We drove the BMW 330e iPerformance last year and were rather impressed by its handsome looks, refined and punchy powertrain, as well as the comfortable ride it provides. This is Mercedes' answer to the 330e - the Mercedes-Benz C-Class C350e.

So how does it fair against the Bimmer? We got behind the wheel of the German carmaker's plug-in hybrid in Kuala Lumpur, Malaysia, recently to see what makes it tick.

Hybrid mode lets the system decide on the best balance between electric, boost and recuperation functions for improved fuel efficiency

Unfortunately, within our first 10 minutes of taking over the test car, we almost wrapped ourselves around a tree, thanks to a power steering failure (which, apparently, wasn't the first time it had happened).

So that's it, then?

Not quite. We quickly got a replacement car and were well on our way. Compared to its BMW rival, the Merc doesn't handle quite as well, but what it lacks in agility, it more than makes up for in cruising ability, which shone through on the highways up North.

Though unsettling to those more accustomed to sonorous exhaust notes or droney CVTs, we found the quietness of the powertrain to be rather pleasant. That, coupled with Mercedes' AIRMATIC air suspension, made for a comfortable ride through the city and on the highway.

Powering the C350e is a 208bhp 2.0-litre petrol engine, coupled with a 60kW electric motor

A 2.0-litre four-cylinder petrol engine, coupled with an electric motor producing a total system output of 275bhp (205kW) and 600Nm of torque, is mated to a seven-speed automatic 7G-TRONIC PLUS with an additional clutch between the combustion engine and electric motor. This allows it to complete the century sprint in 5.9 seconds and go on to a top speed of 250km/h. In comparison, the 330e does it in 6.1 seconds.

Though not particularly punchy, the Merc's trump card is its low emissions and fuel consumption figure.

We didn't manage to spend enough time with the car to get a substantial figure, but what we're looking at is a combined fuel consumption figure of 48km/L and combined CO2 emissions of 48g/km on paper. It seems ambitious, but if it gets anything close to that in real world driving conditions, we'd be pretty impressed.

The C350e's 335-litre boot has a step in the middle, which may make loading and unloading slightly more difficult

Sounds great, but isn't it still a bit too early to jump on the plug-in hybrid bandwagon?

Our charging infrastructure here is definitely still in its infancy, but plug-in hybrids certainly do have a place on our roads today. On top of low carbon emissions (made even more crucial, thanks to the Vehicular Emissions Scheme) and improved fuel efficiency over petrol and diesel engines, plug-in hybrids provide instant torque from their electric motors, which make it great for overtaking inconsiderate road hoggers.

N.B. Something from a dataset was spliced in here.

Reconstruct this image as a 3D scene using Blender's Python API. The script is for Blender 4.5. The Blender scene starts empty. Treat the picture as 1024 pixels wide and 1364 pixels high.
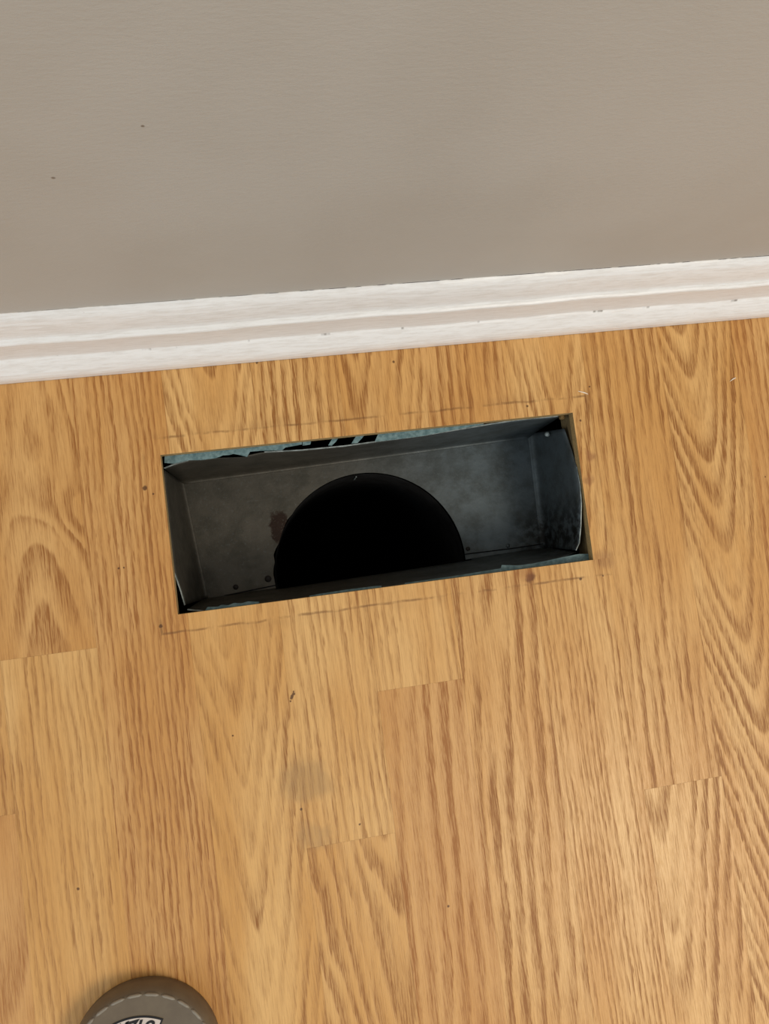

On a side note, the C350e also comes with Pre-Entry Climate Control as standard, which may not sound like much, but definitely comes in handy in a tropical climate such as ours. This allows you to pre-cool the car before you even set foot in it.

With an intelligent on-board charging system, the C350e's battery can be recharged in about an hour and 45 minutes at a wallbox

That begs the question, which to get? The 330e or the C350e? That depends entirely on you. If you're in it for driving dynamics, go with the Bimmer. But if you're looking for a calm and relaxing driving experience, the Merc is the way to go. Don't just take our word for it though, you'll be able to see it for yourself once it arrives here, along with the E350e, some time in Q3 2018.